> [Short task] Copy out each line that has "picture" in it.
· · · · ·
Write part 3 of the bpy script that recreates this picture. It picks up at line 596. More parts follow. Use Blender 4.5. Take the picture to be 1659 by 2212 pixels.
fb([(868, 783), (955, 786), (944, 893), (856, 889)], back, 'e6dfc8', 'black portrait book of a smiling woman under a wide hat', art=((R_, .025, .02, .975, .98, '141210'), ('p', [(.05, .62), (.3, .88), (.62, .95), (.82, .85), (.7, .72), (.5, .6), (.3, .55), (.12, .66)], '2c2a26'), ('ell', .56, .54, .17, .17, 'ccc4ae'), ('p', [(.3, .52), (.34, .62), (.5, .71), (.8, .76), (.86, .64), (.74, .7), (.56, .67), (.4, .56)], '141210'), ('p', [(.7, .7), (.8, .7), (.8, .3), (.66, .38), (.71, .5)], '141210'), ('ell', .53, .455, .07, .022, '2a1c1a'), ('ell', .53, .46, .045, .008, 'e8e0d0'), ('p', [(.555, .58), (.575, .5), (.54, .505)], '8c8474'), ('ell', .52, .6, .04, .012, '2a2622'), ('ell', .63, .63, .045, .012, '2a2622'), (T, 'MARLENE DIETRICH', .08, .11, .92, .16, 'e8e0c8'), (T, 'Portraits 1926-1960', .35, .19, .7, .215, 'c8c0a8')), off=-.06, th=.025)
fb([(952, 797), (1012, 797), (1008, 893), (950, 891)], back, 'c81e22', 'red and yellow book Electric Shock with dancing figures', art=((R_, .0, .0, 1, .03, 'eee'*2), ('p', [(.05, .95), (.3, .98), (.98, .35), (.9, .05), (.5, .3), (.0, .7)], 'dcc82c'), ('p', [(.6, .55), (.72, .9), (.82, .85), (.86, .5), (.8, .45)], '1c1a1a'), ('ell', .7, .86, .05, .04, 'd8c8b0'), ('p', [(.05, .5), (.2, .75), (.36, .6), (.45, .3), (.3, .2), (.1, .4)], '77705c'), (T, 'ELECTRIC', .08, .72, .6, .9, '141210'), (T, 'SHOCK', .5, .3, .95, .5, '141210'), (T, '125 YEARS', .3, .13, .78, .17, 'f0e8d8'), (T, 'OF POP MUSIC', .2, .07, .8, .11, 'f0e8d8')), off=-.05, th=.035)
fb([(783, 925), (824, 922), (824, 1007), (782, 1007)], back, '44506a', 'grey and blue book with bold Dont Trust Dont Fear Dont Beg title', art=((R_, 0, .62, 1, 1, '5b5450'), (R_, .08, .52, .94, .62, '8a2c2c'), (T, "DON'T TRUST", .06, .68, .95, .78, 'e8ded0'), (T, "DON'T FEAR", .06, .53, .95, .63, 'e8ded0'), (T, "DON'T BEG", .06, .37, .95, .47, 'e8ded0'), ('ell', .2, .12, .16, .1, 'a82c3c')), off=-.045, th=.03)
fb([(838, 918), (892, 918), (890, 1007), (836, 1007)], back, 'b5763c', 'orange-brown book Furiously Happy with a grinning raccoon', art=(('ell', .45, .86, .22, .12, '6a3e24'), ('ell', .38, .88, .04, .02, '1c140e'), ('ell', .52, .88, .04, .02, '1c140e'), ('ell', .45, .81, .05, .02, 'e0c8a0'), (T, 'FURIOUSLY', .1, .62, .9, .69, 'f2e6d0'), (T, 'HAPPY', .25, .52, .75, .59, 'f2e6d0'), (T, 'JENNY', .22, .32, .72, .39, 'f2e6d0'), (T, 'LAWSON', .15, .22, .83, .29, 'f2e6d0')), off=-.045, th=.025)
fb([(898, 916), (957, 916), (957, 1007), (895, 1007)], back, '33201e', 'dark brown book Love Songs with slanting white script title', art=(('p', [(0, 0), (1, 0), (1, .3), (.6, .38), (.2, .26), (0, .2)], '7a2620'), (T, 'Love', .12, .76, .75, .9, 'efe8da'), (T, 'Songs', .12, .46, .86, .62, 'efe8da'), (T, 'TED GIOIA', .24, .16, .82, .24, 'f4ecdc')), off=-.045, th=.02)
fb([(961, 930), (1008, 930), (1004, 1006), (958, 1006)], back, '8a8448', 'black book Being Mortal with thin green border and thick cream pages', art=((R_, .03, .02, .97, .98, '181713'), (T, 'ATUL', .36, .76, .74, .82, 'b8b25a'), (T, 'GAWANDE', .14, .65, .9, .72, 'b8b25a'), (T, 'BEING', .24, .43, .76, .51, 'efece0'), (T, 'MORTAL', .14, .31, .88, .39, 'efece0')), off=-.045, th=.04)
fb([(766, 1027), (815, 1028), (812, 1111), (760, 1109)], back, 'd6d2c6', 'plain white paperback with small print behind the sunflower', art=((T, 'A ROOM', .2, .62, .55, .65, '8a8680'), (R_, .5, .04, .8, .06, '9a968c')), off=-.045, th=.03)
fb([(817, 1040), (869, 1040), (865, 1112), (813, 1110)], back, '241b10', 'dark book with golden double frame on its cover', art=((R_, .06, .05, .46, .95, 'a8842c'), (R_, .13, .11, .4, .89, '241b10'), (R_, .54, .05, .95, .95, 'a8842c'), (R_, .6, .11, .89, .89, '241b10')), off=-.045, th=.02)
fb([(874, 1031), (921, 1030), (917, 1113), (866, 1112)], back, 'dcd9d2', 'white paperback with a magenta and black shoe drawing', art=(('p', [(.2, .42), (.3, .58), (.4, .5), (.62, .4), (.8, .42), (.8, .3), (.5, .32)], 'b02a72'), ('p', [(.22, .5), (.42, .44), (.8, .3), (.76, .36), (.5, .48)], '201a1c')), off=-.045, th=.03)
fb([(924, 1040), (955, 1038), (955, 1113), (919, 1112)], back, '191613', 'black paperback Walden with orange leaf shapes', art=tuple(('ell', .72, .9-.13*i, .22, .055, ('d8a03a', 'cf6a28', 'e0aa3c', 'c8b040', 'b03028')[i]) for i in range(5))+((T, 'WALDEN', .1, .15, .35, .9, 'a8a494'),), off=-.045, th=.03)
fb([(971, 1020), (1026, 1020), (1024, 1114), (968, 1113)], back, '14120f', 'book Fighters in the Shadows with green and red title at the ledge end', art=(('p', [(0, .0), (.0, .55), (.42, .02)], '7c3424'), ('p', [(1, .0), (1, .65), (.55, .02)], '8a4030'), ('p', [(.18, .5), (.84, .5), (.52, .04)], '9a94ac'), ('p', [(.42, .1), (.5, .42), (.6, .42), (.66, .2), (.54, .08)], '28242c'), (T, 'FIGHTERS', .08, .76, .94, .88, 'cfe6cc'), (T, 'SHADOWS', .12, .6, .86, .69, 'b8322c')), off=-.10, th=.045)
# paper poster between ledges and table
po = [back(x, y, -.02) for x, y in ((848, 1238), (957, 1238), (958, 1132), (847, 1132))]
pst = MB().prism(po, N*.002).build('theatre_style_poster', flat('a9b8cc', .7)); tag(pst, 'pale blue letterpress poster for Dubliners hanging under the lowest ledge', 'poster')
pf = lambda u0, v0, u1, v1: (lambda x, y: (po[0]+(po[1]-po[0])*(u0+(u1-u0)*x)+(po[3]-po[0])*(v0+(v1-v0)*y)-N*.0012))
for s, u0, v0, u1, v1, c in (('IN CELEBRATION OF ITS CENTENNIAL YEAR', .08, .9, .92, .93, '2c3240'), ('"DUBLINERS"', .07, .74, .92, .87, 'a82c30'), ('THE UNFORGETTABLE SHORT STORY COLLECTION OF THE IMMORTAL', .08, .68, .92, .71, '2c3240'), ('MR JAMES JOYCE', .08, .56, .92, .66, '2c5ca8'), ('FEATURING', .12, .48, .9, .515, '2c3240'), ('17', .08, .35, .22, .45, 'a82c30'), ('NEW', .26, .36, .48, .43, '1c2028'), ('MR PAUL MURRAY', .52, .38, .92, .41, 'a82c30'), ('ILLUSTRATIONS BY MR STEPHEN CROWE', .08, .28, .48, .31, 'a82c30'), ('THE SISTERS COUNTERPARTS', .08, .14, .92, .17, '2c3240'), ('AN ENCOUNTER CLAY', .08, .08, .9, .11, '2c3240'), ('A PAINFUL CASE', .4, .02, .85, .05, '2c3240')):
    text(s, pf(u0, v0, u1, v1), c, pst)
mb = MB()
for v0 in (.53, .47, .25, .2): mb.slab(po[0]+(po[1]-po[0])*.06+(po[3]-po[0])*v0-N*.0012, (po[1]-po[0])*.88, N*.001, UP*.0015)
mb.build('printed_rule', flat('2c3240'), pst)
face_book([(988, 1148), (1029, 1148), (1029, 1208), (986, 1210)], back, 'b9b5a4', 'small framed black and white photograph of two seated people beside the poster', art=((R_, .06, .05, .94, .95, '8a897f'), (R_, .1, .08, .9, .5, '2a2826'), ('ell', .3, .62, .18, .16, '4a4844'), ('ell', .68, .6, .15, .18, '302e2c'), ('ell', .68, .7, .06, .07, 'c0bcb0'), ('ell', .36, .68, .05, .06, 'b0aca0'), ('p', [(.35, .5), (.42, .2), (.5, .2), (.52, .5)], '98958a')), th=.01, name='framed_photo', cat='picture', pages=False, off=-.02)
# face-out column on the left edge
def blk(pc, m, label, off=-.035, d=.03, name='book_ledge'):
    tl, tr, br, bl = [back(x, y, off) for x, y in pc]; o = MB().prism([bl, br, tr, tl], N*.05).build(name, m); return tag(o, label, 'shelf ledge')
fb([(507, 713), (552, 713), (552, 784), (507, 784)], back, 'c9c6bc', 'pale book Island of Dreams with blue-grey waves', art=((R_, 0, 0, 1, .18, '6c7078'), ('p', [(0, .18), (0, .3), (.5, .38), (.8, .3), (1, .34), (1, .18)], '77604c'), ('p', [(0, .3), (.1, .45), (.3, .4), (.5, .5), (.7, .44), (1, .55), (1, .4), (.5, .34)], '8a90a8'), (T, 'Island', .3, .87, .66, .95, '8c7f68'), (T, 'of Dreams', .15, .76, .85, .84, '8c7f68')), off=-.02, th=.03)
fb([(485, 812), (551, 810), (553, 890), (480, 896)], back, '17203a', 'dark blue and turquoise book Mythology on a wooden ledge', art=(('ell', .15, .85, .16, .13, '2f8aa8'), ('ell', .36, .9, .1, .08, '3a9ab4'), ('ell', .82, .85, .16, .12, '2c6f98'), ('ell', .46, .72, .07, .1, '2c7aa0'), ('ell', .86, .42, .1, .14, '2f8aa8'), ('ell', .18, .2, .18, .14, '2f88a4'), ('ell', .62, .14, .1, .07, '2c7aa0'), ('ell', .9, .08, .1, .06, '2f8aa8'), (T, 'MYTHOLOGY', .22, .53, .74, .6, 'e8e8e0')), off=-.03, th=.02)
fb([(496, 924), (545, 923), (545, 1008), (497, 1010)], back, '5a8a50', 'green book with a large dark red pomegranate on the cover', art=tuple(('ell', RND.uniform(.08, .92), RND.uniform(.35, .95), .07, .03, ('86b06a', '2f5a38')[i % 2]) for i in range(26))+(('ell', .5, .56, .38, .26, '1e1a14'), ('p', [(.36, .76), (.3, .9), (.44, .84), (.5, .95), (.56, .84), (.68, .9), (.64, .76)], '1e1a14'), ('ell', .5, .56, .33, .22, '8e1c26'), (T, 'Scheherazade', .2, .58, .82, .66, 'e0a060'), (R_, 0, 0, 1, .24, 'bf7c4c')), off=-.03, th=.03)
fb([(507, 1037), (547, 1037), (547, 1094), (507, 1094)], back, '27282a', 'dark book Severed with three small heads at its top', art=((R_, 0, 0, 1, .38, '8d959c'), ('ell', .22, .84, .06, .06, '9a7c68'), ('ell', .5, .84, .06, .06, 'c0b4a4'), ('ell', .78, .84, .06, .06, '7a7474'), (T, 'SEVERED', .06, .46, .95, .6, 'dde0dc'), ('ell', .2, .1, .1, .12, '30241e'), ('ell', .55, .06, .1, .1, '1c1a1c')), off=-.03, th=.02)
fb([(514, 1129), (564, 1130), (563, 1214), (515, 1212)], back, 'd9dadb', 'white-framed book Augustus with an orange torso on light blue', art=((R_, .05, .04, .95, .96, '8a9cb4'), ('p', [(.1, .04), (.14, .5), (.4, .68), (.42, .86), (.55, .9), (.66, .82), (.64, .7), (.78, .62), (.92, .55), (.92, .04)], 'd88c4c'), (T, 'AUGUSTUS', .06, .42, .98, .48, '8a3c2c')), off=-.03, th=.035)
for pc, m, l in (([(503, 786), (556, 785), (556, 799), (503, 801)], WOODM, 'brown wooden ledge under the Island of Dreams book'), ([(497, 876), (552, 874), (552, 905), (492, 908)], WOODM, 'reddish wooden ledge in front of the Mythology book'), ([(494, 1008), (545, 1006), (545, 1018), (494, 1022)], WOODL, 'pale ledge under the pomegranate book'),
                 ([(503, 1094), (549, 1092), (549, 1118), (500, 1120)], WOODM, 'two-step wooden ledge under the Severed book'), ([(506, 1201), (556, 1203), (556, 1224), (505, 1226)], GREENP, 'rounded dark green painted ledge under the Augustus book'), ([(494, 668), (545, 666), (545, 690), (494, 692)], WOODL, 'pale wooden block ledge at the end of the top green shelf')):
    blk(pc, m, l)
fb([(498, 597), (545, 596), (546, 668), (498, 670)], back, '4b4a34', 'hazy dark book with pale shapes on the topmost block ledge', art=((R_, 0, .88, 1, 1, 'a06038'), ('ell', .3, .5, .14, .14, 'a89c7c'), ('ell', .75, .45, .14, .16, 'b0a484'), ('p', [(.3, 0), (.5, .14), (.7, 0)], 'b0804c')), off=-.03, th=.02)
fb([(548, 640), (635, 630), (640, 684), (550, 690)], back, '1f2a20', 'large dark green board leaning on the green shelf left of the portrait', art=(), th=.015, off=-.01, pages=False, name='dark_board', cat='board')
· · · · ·
> [Answer to this task]
Write part 3 of the bpy script that recreates this picture. It picks up at line 596. More parts follow. Use Blender 4.5. Take the picture to be 1659 by 2212 pixels.
face_book([(988, 1148), (1029, 1148), (1029, 1208), (986, 1210)], back, 'b9b5a4', 'small framed black and white photograph of two seated people beside the poster', art=((R_, .06, .05, .94, .95, '8a897f'), (R_, .1, .08, .9, .5, '2a2826'), ('ell', .3, .62, .18, .16, '4a4844'), ('ell', .68, .6, .15, .18, '302e2c'), ('ell', .68, .7, .06, .07, 'c0bcb0'), ('ell', .36, .68, .05, .06, 'b0aca0'), ('p', [(.35, .5), (.42, .2), (.5, .2), (.52, .5)], '98958a')), th=.01, name='framed_photo', cat='picture', pages=False, off=-.02)